• Exercise requirements:
Copy exactly the lines from the beginning of the data down to and including the line holding "SC.camera = cam", without any pictures.

= = =

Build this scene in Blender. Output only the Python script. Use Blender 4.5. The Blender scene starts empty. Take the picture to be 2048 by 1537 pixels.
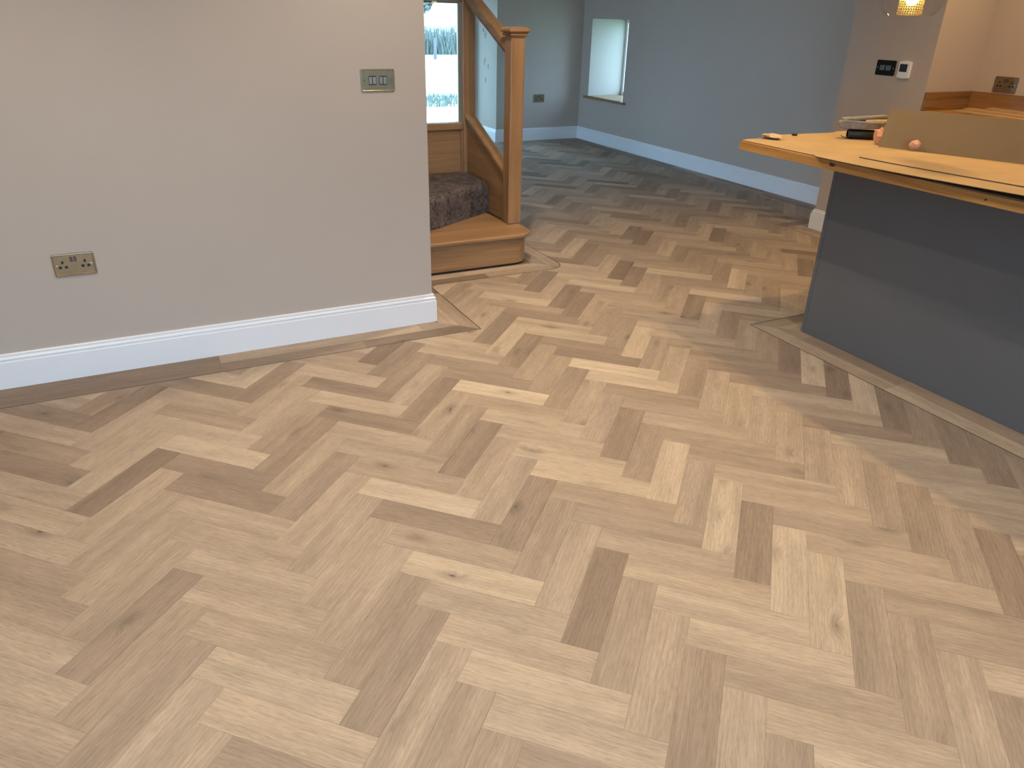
import bpy, bmesh, math, random
from mathutils import Matrix, Vector

# ------------------------------------------------------------------ camera
SC = bpy.context.scene
COL = SC.collection
CAM = Vector((-1.6725, -1.6659, 1.4186))
RIGHT = Vector((0.895178, -0.445188, 0.021524))
DOWN = Vector((-0.181895, -0.408986, -0.894229))
FWD = Vector((0.406903, 0.796579, -0.447092))
FPX = 1484.2
cd = bpy.data.cameras.new('camera')
cam = bpy.data.objects.new('camera', cd)
COL.objects.link(cam)
m = Matrix.Identity(4)
for r in range(3):
    m[r][0], m[r][1], m[r][2], m[r][3] = RIGHT[r], -DOWN[r], -FWD[r], CAM[r]
cam.matrix_world = m
cd.sensor_fit = 'HORIZONTAL'
cd.sensor_width = 36.0
cd.lens = FPX * 36.0 / 2048.0
cd.clip_start = 0.05
cd.clip_end = 400
SC.camera = cam

# ------------------------------------------------------------------ world, exposure
W = bpy.data.worlds.new('overcast_sky')
SC.world = W
W.use_nodes = True
bg = W.node_tree.nodes['Background']
bg.inputs['Color'].default_value = (0.41, 0.66, 1.0, 1)
bg.inputs['Strength'].default_value = 12.5
vs = SC.view_settings
vs.view_transform = 'Standard'
vs.look = 'None'
vs.exposure = 0.18
vs.gamma = 1.0
vs.use_curve_mapping = False
SC.cycles.use_denoising = True
SC.cycles.max_bounces = 10
SC.cycles.diffuse_bounces = 6
SC.cycles.transparent_max_bounces = 16
SC.cycles.sample_clamp_indirect = 4.0
LAMP = (1.0, 0.85, 0.67)          # warm white of the ceiling lamps
LAMP_K = (1.0, 0.66, 0.30)        # warmer lamps of the kitchen side


def portal(loc, rot, sx, sy):
    l = bpy.data.lights.new('window_portal', 'AREA')
    l.shape = 'RECTANGLE'
    l.size, l.size_y = sx, sy
    l.cycles.is_portal = True
    o = bpy.data.objects.new('window_portal', l)
    COL.objects.link(o)
    o.location = loc
    o.rotation_euler = rot
    return o


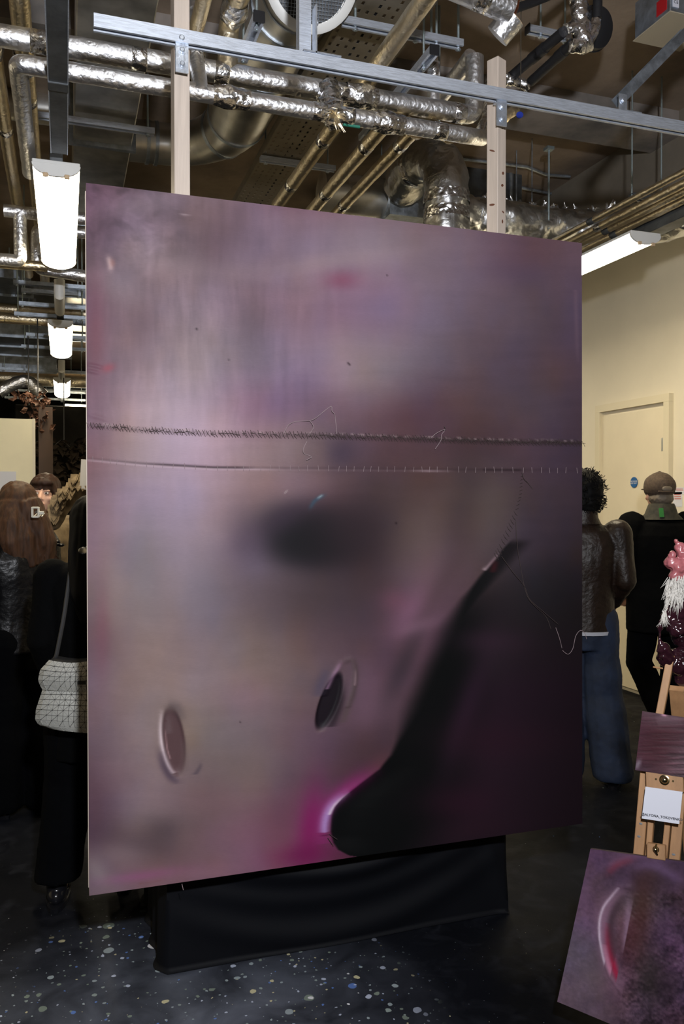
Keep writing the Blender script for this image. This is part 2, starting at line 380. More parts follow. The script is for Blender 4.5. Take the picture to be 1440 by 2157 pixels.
# sloping slotted brace on the right
b0 = PY(1306, 222, YR+.02); b1 = PY(1452, 72, YR+.02)
br = thing('slotted_brace', (b0.x, YR+.02, ZR+.02), 'sloping slotted strut brace rising from the rail at the upper right', 'strut')
def slotted(mb, p0, p1, w, t, nrm, pitch=.05, sl=.028, sw=.013):
    p0 = Vector(p0); p1 = Vector(p1); R, Ln = frame(p0, p1, nrm); x = R.col[0]; y = R.col[1]; z = R.col[2]
    n = max(1, int(Ln/pitch)); e = w/2
    def bx(c0, c1, s0, s1): mb.box(p0+x*((c0+c1)/2)+z*((s0+s1)/2), (abs(c1-c0), t, abs(s1-s0)), R)
    bx(-e, -sw/2, 0, Ln); bx(sw/2, e, 0, Ln)
    for i in range(n+1):
        s0 = max(0, i*pitch-(pitch-sl)/2); s1 = min(Ln, i*pitch+(pitch-sl)/2)
        if s1 > s0: bx(-sw/2, sw/2, s0, s1)
    return mb
bm_ = MB(); d_ = (b1-b0).normalized(); nn = Vector((-d_.z, 0, d_.x))
slotted(bm_, b0, b1, .041, .003, nn)
bm_.bar(b0+Vector((0, .019, 0))-nn*.012*-1, b1+Vector((0, .019, 0))+nn*.012, .003, .003)
R_, L_ = frame(b0, b1, nn)
for sgn in (-1, 1): bm_.box((b0+b1)/2+R_.col[0]*(.0195*sgn)+nn*.018, (.003, .036, L_), R_)
bm_.build('channel', M['galv'], br)
pb = PY(1311, 217, YR-.012)
MB().box((pb.x, pb.y, pb.z), (.034, .005, .066)).build('angle_bracket', M['zinc'], br)
MB().box((pb.x+.035, YR, ZR+.023), (.10, .03, .005)).build('foot_plate', M['zinc'], br)
bb = MB(); bolt_mb(bb, (pb.x, pb.y-.0025, pb.z+.008), (0, -1, 0), .010); bb.build('bolt', M['zinc'], br)

# timber posts carrying the painting
wood = mat('pine', (.50, .42, .355), .6, var=.10, vscale=3, stretch=(14, 14, .9), bump=.08, bscale=40)
knot = mat('knot', (.13, .05, .028), .6)
def post(name, px0, py_top, rot, lab, z0=1.0):
    t_ = PY(px0, py_top, YR+.05); x = t_.x; R = Matrix.Rotation(rot, 3, 'Z')
    t = thing(name, (x, YR+.052, z0), lab, 'post')
    s = .050; MB().box((x, YR+.052, (z0+t_.z)/2), (s, s, t_.z-z0), R, bev=.002).build('timber', wood, t)
    return t, x, t_.z
pl, xl, zl = post('timber_post', 379, -70, .10, 'left pale pine post holding the painting, running up out of the picture')
pr, xr, zr = post('timber_post', 1046, 127, .42, 'right pale pine post with dark knots holding the painting', 1.0)
def brk(px, parent, kz, x0, gly):
    x = PY(px, 150, YR-.004).x; bx_ = MB()
    bx_.box((x, YR-.005, ZR-.062), (.040, .005, .095)); bx_.box((x, YR+.006, ZR-.0245), (.040, .028, .005)); bx_.build('angle_bracket', M['zinc'], parent)
    for dz in (-.042, -.085):
        q = MB(); bolt_mb(q, (x, YR-.0075, ZR+dz), (0, -1, 0), .008); q.build('bolt', M['zinc'], parent)
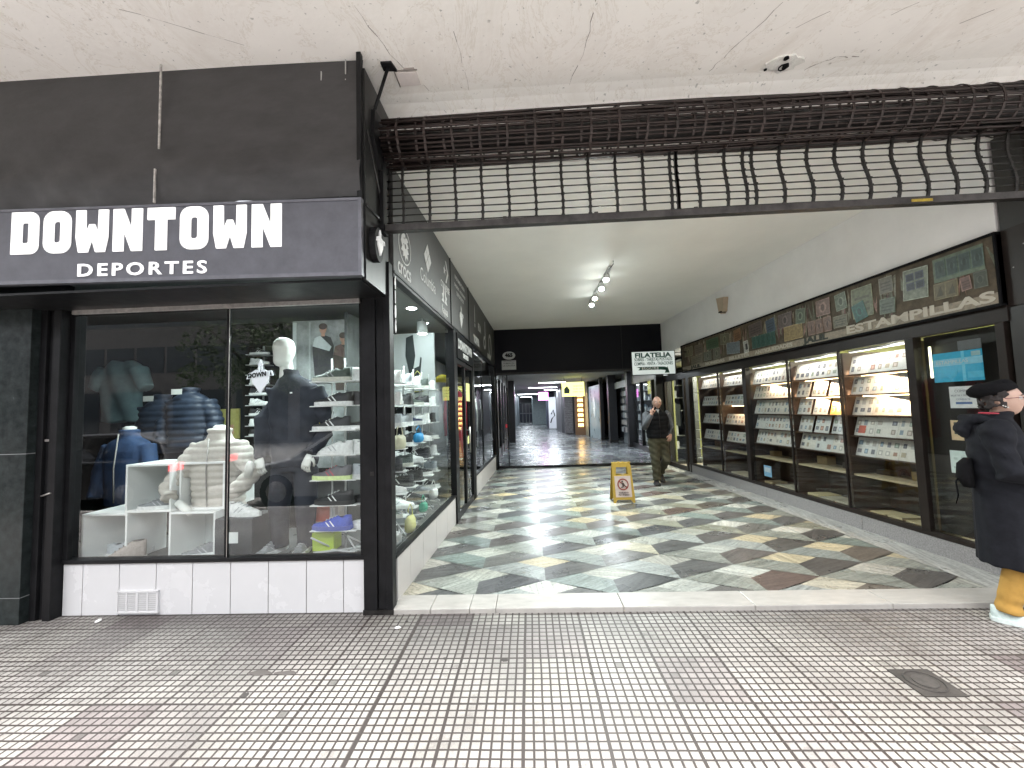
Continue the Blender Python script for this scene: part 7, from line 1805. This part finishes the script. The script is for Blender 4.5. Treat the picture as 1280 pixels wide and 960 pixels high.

= = =

• Task response:
Build this scene in Blender. Output only the Python script. Use Blender 4.5. The Blender scene starts empty. Take the picture to be 2048 by 1537 pixels.
import bpy, bmesh, math, random
from mathutils import Matrix, Vector

# ------------------------------------------------------------------ camera
SC = bpy.context.scene
COL = SC.collection
CAM = Vector((-1.6725, -1.6659, 1.4186))
RIGHT = Vector((0.895178, -0.445188, 0.021524))
DOWN = Vector((-0.181895, -0.408986, -0.894229))
FWD = Vector((0.406903, 0.796579, -0.447092))
FPX = 1484.2
cd = bpy.data.cameras.new('camera')
cam = bpy.data.objects.new('camera', cd)
COL.objects.link(cam)
m = Matrix.Identity(4)
for r in range(3):
    m[r][0], m[r][1], m[r][2], m[r][3] = RIGHT[r], -DOWN[r], -FWD[r], CAM[r]
cam.matrix_world = m
cd.sensor_fit = 'HORIZONTAL'
cd.sensor_width = 36.0
cd.lens = FPX * 36.0 / 2048.0
cd.clip_start = 0.05
cd.clip_end = 400
SC.camera = cam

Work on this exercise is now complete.